Green Leaf of Righteous Wealth
Am 8:4-7; 1 Tim 2:1-8; Lk 16:1-13 (25/ C)
“Christians should handle the affairs of
temporal life with an eye toward eternal life.”
The relation of the steward to the rich man in
today’s Gospel calls for application to our relationship with God. It is to be
seen in the use of our talents of stewardship entrusted by God. The term “steward”
is applied here to indicate this relation. Each of us is endowed with a charge
of God’s property. That is our own constitution—physical, mental, moral—is a
trust. All our endowments—talents, money, relationships, social positions are properties
of which we are farmers. If we think that we can do as we like with them, it
would be false to our creator and false to ourselves. God has given us the
power of dominance in the right way (Ps 8:4) to govern them. Do we realize this,
or do we sadly forget the fact of stewardship? Are we not, in many ways,
changing the tenant into the master, the steward into the owner?
Christian stewardship is the administration of the
Christian life. When we are depressed about the trade of something, of hard,
dull times, the prophecy of the Prophet Haggai is reflected, “Give careful
thought to your ways. You have planted much, but harvested
little. You eat but never have enough. You drink but never have your
fill. You put on clothes but are not warm. You earn wages, only to
put them in a purse with holes in it” (Hag
1:5-6). Augustine of Hippo says, “Even though you possess plenty, you are still
poor. You abound in temporal possessions, but you need things eternal” (Sermon
56, 9). Regarding Christian objects, what should be the steward’s prudence in
the conduct of benevolent enterprises? Competition is healthy in certain
limited areas. Diffuse causes not only ill health: it might become a scandal.
Pope Leo XIV, in a recent interview with a Catholic News
site, said that the polarization in society is being driven in part by a “wider
gap between the income levels of the working class and the money that the wealthiest
receive”. Mammon is meant to be an instrument for the accomplishment of our
stewardship. The things of this world are the mammon of unrighteousness, or the
false mammon. Christ insists we cannot serve both (Lk 16: 13). God requires us to
spend mammon on the needy while the world demands spending on one’s own lusts. It
is impossible to reconcile their services. The only faithfulness to the one is
to break with the other. Do we need to make ourselves of the mammon of
unrighteousness, as the steward with his lord’s goods made his lord’s tenants
his friends to inherit the life of comfort?
Luke concludes the parable of Jesus with a lesson that
stands as a question: Who is the master in charge of our lives?
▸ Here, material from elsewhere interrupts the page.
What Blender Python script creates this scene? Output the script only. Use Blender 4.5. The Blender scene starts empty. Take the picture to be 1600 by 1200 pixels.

Our “master” is
that which governs our thought-life, shapes our ideals, and controls the
desires of the heart and the values we choose to live by. We, as farmers, need
to cultivate Christ’s spirit-oriented values and, as stewards, surrender them
on his return when we meet him at our resurrection. Our money, time, and
possessions are precious resources and gifts from God. Those who trust in their
riches will fall, but the righteous will thrive like a green leaf (Pro 11:28). We
can guard them jealously for ourselves alone or allow them for the benefit of the
needy in his kingdom.
“Those who can be trusted in small things
can also be trusted in great things.”